The half-life is inversely related to the rate constant (\(k\)), which quantifies the probability of decay per unit of time. The relationship is \(t_{1/2} = \ln(2)/k\). A shorter half-life means a larger rate constant and a faster decay process. To calculate the time for any decay, the initial amount (\(N_0\)) and the amount remaining at time \(t\) (\(N_t\)) are needed.
Finding Time Through Simple Half-Life Intervals
The simplest way to find the time elapsed is when the amount remaining is a perfect fraction (e.g., one-half, one-quarter) of the original quantity. This involves counting the number of half-life intervals (\(n\)) that have passed. After one half-life, 50% remains; after two, 25% remains; and after three, 12.5% remains.
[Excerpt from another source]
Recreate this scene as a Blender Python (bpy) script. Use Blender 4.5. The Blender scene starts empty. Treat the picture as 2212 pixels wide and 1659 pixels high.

This pattern follows a power of two relationship, where the fraction remaining is \((1/2)^n\). If an isotope has a half-life of 20 years and only 1/8th of the original amount is left, three half-lives have occurred. The total time is calculated by multiplying the number of intervals by the half-life duration (3 x 20 years = 60 years).
This interval-counting method is convenient because it does not require logarithms or the rate constant. However, its utility is limited to points where the remaining quantity is an exact fraction corresponding to a whole number of half-lives.
The First-Order Integrated Rate Law
To calculate the time for any percentage of decay, scientists use the first-order integrated rate law, derived from calculus. This law links the amount of substance remaining to the time elapsed. The general form is \(\ln(N_t) = -kt + \ln(N_0)\), where \(\ln\) represents the natural logarithm.
In this equation, \(N_t\) is the amount remaining after time \(t\), and \(N_0\) is the initial amount. The term \(k\) is the rate constant. Natural logarithms are used because they convert the exponential decay relationship into a linear one, allowing precise calculation of either the remaining amount or the time elapsed.
Isolating and Calculating Time (\(t\))
The first-order integrated rate law must be algebraically rearranged to isolate time, \(t\). Starting with \(\ln(N_t) = -kt + \ln(N_0)\), move the initial quantity term: \(\ln(N_t) – \ln(N_0) = -kt\). Using the logarithm rule for quotients, this simplifies to \(\ln(N_t/N_0) = -kt\).
To eliminate the negative sign, the terms inside the logarithm are inverted, resulting in the useful form: \(\ln(N_0/N_t) = kt\). Dividing by the rate constant (\(k\)) isolates the time variable, providing the final equation: \(t = \frac{\ln(N_0/N_t)}{k}\).
Before using this equation to find \(t\), the rate constant (\(k\)) must be known. If only the half-life (\(t_{1/2}\)) is provided, \(k\) is calculated using \(k = \ln(2)/t_{1/2}\). For example, consider a drug with a half-life of 10 hours, meaning \(k = \ln(2)/10 \approx 0.0693 \text{ hr}^{-1}\). If 30% of the initial dose remains, the ratio \(N_0/N_t\) is \(3.33\). Plugging these values into the derived equation yields \(t = \ln(3.33) / 0.0693 \approx 1.203 / 0.0693\), which calculates to approximately 17.36 hours.